The team arrives at 90°S only to find the “sledge grooves, ski tracks, paw prints of many dogs, a black flag” of Amundsen's group (p. 35). Then the return begins, along with the physical and mental decline of the explorers and their eventual demise despite the magnificent leadership of Scott who vows that, “we'll see the game through with the proper spirit” (p. 41). As he says at the end, commenting on the death of another officer, “this was the act of a brave English gentleman” (p. 42): such was the moral culture of that pre-war age. Each page in the book is a precise verbal and literary snapshot taken from the language of Scott's journal and occasionally augmented and amplified by original photographs. The effect of such careful bricolage is highly distinct and authentic.

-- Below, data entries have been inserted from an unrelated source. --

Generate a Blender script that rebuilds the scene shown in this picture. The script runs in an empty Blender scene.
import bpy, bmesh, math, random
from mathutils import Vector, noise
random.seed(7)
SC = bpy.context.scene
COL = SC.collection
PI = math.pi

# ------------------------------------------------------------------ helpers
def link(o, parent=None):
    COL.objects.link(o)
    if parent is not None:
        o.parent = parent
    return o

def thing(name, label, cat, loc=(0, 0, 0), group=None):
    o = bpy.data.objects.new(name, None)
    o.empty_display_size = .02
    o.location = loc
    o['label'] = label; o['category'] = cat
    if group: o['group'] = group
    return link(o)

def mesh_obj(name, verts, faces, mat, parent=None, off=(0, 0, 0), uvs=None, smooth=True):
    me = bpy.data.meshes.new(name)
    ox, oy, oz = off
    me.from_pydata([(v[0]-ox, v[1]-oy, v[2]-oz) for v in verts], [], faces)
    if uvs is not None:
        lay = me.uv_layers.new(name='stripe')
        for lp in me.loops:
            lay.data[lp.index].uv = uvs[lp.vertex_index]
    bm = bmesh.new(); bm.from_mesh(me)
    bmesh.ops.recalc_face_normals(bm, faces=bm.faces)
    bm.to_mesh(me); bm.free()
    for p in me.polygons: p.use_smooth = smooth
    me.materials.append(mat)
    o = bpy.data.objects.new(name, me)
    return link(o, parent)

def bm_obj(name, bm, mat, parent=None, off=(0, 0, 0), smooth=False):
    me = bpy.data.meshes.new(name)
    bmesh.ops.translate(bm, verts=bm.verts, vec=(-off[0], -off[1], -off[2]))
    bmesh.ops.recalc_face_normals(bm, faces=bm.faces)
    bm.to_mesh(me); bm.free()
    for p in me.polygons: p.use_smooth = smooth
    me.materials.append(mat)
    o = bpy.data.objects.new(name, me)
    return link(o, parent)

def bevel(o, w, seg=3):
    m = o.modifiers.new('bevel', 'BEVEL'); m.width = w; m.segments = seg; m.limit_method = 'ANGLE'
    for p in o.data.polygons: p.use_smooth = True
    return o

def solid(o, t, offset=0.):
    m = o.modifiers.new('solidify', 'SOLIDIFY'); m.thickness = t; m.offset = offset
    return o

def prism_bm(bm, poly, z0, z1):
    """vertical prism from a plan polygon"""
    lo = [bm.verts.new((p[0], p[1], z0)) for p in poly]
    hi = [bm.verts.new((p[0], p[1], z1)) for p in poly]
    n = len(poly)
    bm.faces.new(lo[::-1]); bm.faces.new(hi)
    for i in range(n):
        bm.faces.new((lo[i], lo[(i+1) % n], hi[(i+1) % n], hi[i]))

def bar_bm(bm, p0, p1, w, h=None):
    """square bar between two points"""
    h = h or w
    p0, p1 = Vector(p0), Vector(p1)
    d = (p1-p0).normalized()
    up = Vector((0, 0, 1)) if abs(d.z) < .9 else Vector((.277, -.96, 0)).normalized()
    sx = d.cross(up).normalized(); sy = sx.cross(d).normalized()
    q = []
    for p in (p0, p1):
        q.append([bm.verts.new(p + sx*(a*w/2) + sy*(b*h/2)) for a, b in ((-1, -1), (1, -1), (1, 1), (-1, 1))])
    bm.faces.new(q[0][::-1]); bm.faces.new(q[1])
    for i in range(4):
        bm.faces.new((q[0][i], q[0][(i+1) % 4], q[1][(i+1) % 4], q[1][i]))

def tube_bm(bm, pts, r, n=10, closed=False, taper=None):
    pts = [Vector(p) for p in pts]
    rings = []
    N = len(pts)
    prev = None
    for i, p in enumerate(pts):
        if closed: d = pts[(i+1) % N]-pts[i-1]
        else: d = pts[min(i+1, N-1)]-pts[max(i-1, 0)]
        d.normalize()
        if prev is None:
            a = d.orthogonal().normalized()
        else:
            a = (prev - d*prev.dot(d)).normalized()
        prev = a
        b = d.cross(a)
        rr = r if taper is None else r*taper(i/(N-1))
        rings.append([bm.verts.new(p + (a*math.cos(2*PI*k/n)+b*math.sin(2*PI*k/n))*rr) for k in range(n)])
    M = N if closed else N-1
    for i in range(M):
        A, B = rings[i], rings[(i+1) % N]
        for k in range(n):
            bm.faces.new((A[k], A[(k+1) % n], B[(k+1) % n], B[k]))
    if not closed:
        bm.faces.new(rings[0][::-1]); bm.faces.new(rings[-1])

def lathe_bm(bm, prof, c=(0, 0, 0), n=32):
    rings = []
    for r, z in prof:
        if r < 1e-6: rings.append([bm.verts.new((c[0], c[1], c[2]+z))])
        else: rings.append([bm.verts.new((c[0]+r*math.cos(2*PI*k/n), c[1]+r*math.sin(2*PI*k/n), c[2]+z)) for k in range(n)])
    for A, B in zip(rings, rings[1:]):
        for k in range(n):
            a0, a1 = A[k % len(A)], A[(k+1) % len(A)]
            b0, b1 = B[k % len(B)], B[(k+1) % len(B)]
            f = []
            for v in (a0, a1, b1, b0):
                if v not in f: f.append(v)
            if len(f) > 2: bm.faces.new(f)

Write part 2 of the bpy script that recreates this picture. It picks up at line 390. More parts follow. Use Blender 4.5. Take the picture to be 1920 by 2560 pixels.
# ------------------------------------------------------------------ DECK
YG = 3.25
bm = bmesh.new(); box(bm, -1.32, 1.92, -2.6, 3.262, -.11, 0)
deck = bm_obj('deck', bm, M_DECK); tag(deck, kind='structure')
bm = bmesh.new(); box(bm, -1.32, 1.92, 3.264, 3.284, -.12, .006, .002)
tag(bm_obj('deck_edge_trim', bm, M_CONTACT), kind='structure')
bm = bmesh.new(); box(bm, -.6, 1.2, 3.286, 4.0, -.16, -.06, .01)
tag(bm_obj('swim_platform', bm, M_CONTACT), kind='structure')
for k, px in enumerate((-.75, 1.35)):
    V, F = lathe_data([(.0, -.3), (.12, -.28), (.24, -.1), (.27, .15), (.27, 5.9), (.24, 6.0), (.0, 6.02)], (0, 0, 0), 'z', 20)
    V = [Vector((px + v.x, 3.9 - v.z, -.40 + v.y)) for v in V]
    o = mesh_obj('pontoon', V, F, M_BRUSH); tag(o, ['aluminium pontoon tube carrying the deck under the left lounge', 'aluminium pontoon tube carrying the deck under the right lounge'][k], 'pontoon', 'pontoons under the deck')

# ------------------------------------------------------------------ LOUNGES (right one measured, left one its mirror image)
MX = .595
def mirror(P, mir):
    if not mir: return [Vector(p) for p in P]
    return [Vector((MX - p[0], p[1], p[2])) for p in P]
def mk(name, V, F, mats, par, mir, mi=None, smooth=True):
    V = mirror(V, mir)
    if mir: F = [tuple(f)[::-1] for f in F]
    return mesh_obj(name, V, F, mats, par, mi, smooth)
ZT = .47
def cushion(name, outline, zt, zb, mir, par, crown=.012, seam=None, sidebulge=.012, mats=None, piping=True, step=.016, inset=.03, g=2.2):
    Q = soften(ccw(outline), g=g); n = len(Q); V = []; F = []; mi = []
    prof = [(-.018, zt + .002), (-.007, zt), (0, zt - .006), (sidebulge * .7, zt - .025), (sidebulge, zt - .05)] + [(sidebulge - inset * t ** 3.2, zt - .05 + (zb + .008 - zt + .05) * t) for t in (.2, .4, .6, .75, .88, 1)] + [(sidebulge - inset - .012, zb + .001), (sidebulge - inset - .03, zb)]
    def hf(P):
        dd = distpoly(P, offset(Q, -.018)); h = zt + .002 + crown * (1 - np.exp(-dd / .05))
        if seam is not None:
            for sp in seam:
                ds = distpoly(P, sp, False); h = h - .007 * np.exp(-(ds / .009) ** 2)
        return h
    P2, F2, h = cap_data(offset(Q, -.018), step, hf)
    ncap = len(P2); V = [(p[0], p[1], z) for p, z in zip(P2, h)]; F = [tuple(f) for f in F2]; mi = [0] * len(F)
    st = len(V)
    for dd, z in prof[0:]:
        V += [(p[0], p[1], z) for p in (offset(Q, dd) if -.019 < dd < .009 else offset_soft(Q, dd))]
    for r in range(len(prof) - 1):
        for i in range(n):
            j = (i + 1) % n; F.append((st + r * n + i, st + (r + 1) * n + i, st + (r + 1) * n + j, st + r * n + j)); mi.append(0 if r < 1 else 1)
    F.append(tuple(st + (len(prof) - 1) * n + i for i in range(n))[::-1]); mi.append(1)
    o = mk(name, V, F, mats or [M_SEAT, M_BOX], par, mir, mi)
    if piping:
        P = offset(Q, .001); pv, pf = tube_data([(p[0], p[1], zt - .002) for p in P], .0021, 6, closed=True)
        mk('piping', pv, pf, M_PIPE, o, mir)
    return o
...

For those who do not have the time, the inclination or the access to read the journal itself, Fortune's favor offers a poignant and chiaroscuro portrait of the unsuccessful expedition, summarising certain vivid momentary details for the reader. Roberts maintain a steadily objective account that is specific and neither fanciful nor metaphysical. For those who have no knowledge of the period or of this audacious attempt, the book brings to life a courageous but sad incident in humanity's struggle to understand the unknown terrain of our planet. The work is a slight but wonderful tribute to humanity's endeavour towards the acquisition of empirical knowledge in the face of terrific natural duress. The scientific pursuit of understanding is not always achieved in a laboratory and sometimes requires mortal valour if actual gains are to be made, and science, in the words of Scott, must always “bow to the will of Providence.”